Globalization of IC manufacturing has led to increased security concerns, notably IP theft. A promising countermeasure is logic locking that adds programmable elements to a design, obfuscating the true functionality during manufacturing. Generally, logic locking techniques aim to provide IP security while avoiding large overheads. Towards this end, this dissertation makes several contributions. First, a security analysis of existing locking techniques is presented, exposing several vulnerabilities. One class of techniques is analyzed using sensitivity, a property of Boolean functions. The analysis reveals the modified portions of a circuit with high probability, leading to deobfuscation. Another class of locking methods is used to
demonstrate two modeling techniques, relaxed models and symmetry breaking, that can dramatically reduce attack times. These vulnerabilities inform the development of latch-based logic locking, a novel obfuscation method that resists known attacks while maintaining low overheads. This
balance is achieved by locking a design’s clock tree, manipulating the functionality while avoiding timing-critical logic. To validate the technique, a set of common industrial designs has been locked and brought through the full manufacturing process.
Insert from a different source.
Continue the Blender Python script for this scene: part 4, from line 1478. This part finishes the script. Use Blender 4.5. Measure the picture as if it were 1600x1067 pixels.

To demonstrate resistance to deobfuscation, the locking scheme is evaluated against existing and newly developed attack methods. Finally, two metrics are established to better quantify the security of a given locking technique under common attack scenarios. These metrics are efficiently estimated using approximate model counting techniques. Importantly, they provide a means of analyzing the overhead-security trade-off of locking techniques, an essential aspect of integrating locking schemes into real systems.